The catalog functionality makes it easy for organizational end-users to purchase standard, approved, on-contract, products and services they need to do their daily jobs (such as office supplies, MRO, and repair services). The catalog functionality is standard and straight forward. A user can select a sub-catalog by supplier or category or simply search the integrated catalog (maintained by the buying department, it is not a supplier maintained catalog) by description or product number/code. When the user finds what they want, they can define a quantity and add it to a cart. Once they’ve found everything they want, they can “checkout” which will automatically create a PO and send it to the associated supplier(s) by default. Alternatively, if they are requesting a large quantity, they can create a REQuistion and send it to the supplier(s) who offer the product in hopes of getting a better price quote. When the REQuisition is returned, if the user accepts, it can be converted to a Purchase Order.

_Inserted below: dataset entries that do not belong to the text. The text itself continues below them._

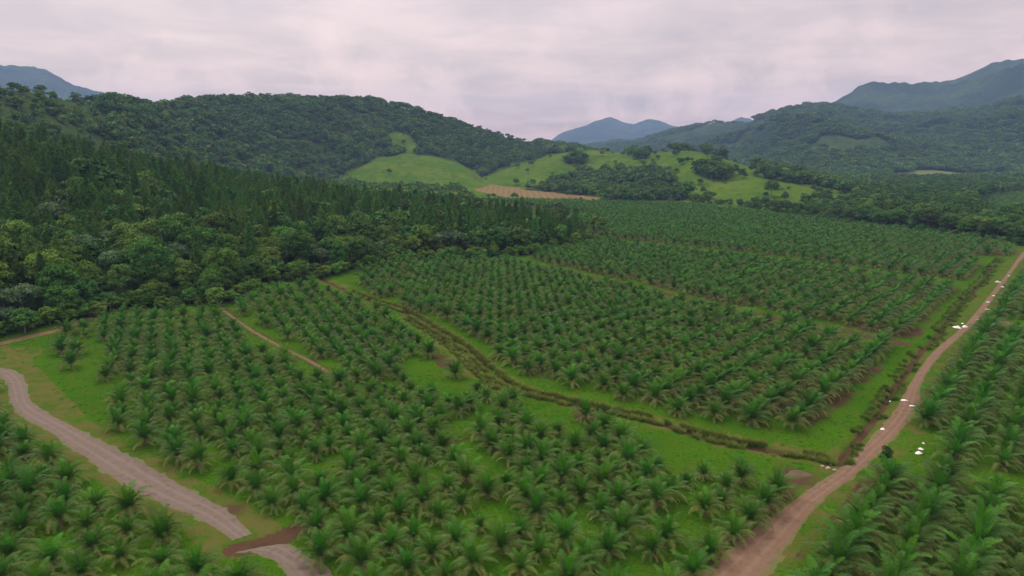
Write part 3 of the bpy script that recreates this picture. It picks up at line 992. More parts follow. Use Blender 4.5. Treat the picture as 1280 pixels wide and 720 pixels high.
ROWAZ = math.atan2(745, math.hypot(853, 170))
RDIR = np.array([math.sin(ROWAZ), math.cos(ROWAZ)])
RNRM = np.array([math.cos(ROWAZ), -math.sin(ROWAZ)])
SPEC = {  # step in the row, row spacing, jitter, wind, missing share, size
    'gravel': (5.4, 6.5, 0.7, 'windy', 0.03, 0.78), 'west': (5.4, 6.3, 1.0, 'calm', 0.04, 0.75), 'middle': (5.7, 7.6, 0.30, 'calm', 0.02, 0.83),
    'upper': (5.8, 7.7, 0.25, 'calm', 0.01, 0.84), 'far': (6.0, 7.8, 0.25, 'calm', 0.01, 0.85), 'east': (5.1, 7.6, 0.25, 'windy', 0.01, 0.88),
    'road': (4.9, 7.7, 0.25, 'windy', 0.02, 0.88), 'rows': (4.6, 7.5, 0.25, 'windy', 0.01, 0.92), 'distant': (7, 9, 0.5, 'calm', 0.0, 0.9),
}
palms = []
VERGE = smooth_line(gp([(838, 752), (868, 718), (893, 695), (920, 671), (950, 645), (975, 621)]), 5.2)
for blk, (ds, dn, jit, wk, miss, size) in SPEC.items():
    pg = BLOCKS[blk]
    s = pg @ RDIR
    n_ = pg @ RNRM
    i0, i1 = int(s.min() // ds), int(s.max() // ds) + 1
    j0, j1 = int(n_.min() // dn), int(n_.max() // dn) + 1
    rg = np.random.default_rng(sum(map(ord, blk)))
    for j in range(j0, j1 + 1):
        off = (j % 2) * 0.5 * ds
        ii = np.arange(i0, i1 + 1)
        jx = rg.normal(0, jit * 0.5, (len(ii), 2))
        P_ = RDIR * (ii * ds + off)[:, None] + RNRM * (j * dn) + jx
        ok = inpoly(P_[:, 0], P_[:, 1], pg) & (rg.random(len(ii)) > miss)
        for hl in HOLES:
            ok &= ~inpoly(P_[:, 0], P_[:, 1], hl)
        if blk in ('west', 'rows', 'road', 'gravel'):
            ok &= dline(P_[:, 0], P_[:, 1], RED_C, 20) > (6.8 if blk == 'west' else 4.6)
            ok &= dline(P_[:, 0], P_[:, 1], GREY_C, 20) > np.where(P_[:, 0] < -80, 5.6, 6.6)
        if blk == 'west':
            ok &= dline(P_[:, 0], P_[:, 1], VERGE, 20) > 5.4
            ok &= dline(P_[:, 0], P_[:, 1], FIELD_PATH, 20) > 3.0
            ok &= dline(P_[:, 0], P_[:, 1], DITCH, 20) > 7.5
            ok &= dline(P_[:, 0], P_[:, 1], DITCH2, 20) > 4.5
        if blk in ('middle', 'upper', 'far'):
            ok &= dline(P_[:, 0], P_[:, 1], MID_TRACK, 20) > 6.4
            ok &= dline(P_[:, 0], P_[:, 1], FAR_TRACK, 20) > 7.2
            ok &= dline(P_[:, 0], P_[:, 1], SIDE, 20) > 7.0
        for i_, p_ in zip(ii[ok], P_[ok]):
            r_ = math.hypot(*p_)
            if p_[1] < 20:
                continue
            sz = size * rg.uniform(0.78, 1.16)
            if blk == 'west' and rg.random() < 0.10:
                sz *= 0.7
            palms.append((blk, j, i_, p_[0], p_[1], r_, sz, wk, rg.random(), rg.random()))

for k_, p_ in enumerate(VERGE):      # the last row of the west block follows the red road
    rr_ = np.random.default_rng(4000 + k_)
    palms.append(('west', 999, k_, p_[0] + rr_.normal(0, 0.3), p_[1] + rr_.normal(0, 0.3), math.hypot(*p_), 0.78 * rr_.uniform(0.85, 1.12), 'calm', rr_.random(), rr_.random()))
PX = np.array([[p[3], p[4]] for p in palms])
PZ = terrain(PX[:, 0], PX[:, 1])
sx, sy, sdp = proj(PX[:, 0], PX[:, 1], PZ + 2.5)
inview = (sx > -35) & (sx < 1315) & (sy > 0) & (sy < 750) & (PX[:, 1] > 0)
order = [k for k in np.argsort(sdp) if inview[k] and -10 < sx[k] < 1290 and sy[k] < 732]
individual = set(order[:300])
keep = (sx > -700) & (sx < 1980) & (PX[:, 1] > 0)

ORD = 'first second third fourth fifth sixth seventh eighth ninth tenth eleventh twelfth thirteenth fourteenth fifteenth sixteenth seventeenth eighteenth nineteenth'.split()
TENS = {2: 'twent', 3: 'thirt', 4: 'fort', 5: 'fift', 6: 'sixt', 7: 'sevent', 8: 'eight', 9: 'ninet'}


def ordn(n):
    if n <= 19:
        return ORD[n - 1]
    if n >= 100:
        k = n % 100
        h_ = {1: 'hundred', 2: 'two-hundred', 3: 'three-hundred'}[n // 100]
        return h_ + '-and-' + ordn(k) if k else h_ + 'th'
    a_, b_ = divmod(n, 10)
    return TENS[a_] + ('ieth' if b_ == 0 else 'y-' + ORD[b_ - 1])


PROTO = {}


def make_palm(kind, v):
    root = bpy.data.objects.new('coconut_palm', None)
    bpy.context.scene.collection.objects.link(root)
    tr, cr, he, ol = PALM[kind][v]
    link('trunk', tr, root)
    c_ = link('crown', cr, root)
    link('centre_fronds', he, c_)
    link('old_fronds', ol, c_)
    return root


def copy_tree(o, parent=None):
    c_ = o.copy()
    bpy.context.scene.collection.objects.link(c_)
    if parent is not None:
        c_.parent = parent
    for ch in list(o.children):
        copy_tree(ch, c_)
    return c_


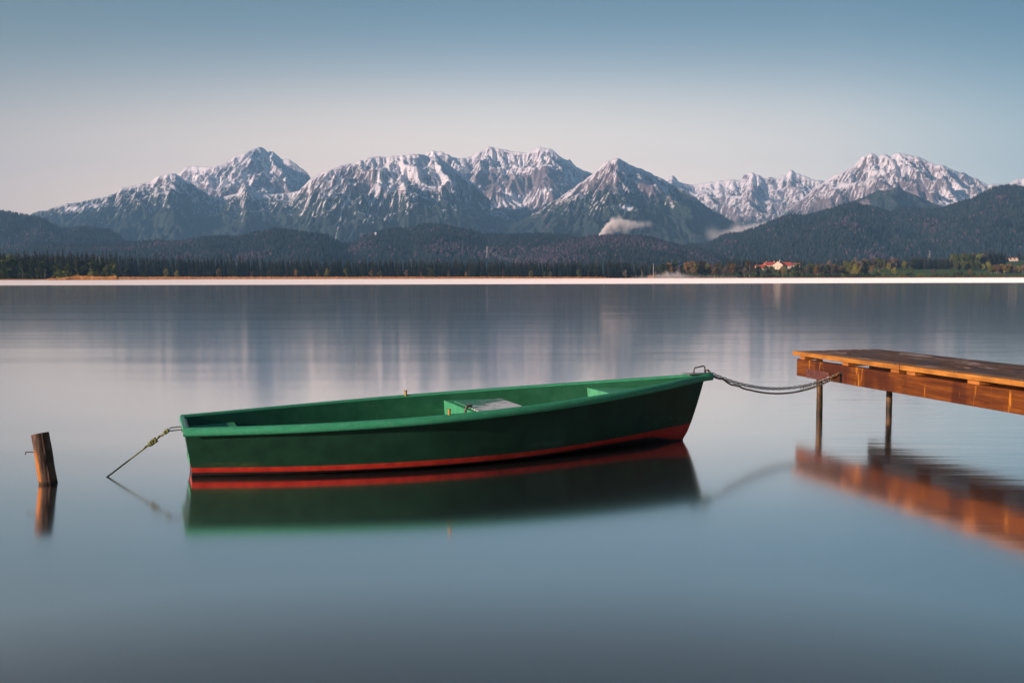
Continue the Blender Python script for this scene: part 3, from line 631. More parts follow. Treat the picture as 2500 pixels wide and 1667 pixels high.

Purchase orders complete Promena’s e-Procurement capability. Purchase orders basically consist of order information against a catalog item, REQ, sourcing event (RFX, e-Auction) award, or contract and allow an organization to track orders, and spend, in the platform. This is useful because, for every category, the organization can define a budget, the platform can track PO-based spend against that budget, and prevent a PO from being issued (using rule configurations) without approval if the budget would be exceeded.
The final capability of the platform is the (self-service) configuration for user and platform management. We’ll start with platform management. The buying organization administrator(s) can define general company information, approved users, locations (for shipments from POs), organizational structure, default organizational currencies (which can be associated with different levels of the organization), units of measures (metric system used), standard organizational payment terms (for awards and POs), inco terms, any additional terms to be included in POs (such as delivery, invoice requirements, etc.), account codes for products and services, their category hierarchy, their cost centers, event settings, supplier search/internal discovery settings, and approval flows (for award creation from RFXs and e-Auctions, supplier onboarding, contracts, actions, REQs, and Purchase Orders). User definition is simply the user, organizational profile, and their platform roles (and thus permissions). Finally, the company settings area displays the Promena platform license the organization has acquired and when it renews (or expires).
Finally, while this is not platform related, we should also point out that Promena offers on-demand professional services. While the buyer can use the platform as a self-service solution, they can engage the Promena Account team to take over and manage end-to end sourcing activities on their behalf at any time. Their account teams currently manage more than 5,000 sourcing activities a year.
While you may not find anything truly unique in the Promena platform if you compare it to high end suites (which come with high-end seven figure price tags), it’s a very solid platform for mid-market enterprises and one where the entirety of the source-to-pay workflow that is supported is tightly integrated, easy to use, and affordably priced (and supported, with 10 global partners for integration and support services). Given that there are only a few such platforms out there (due to all the M&A activity in the later part of the teens), Promena’s global expansion is definitely a welcome addition to the marketplace.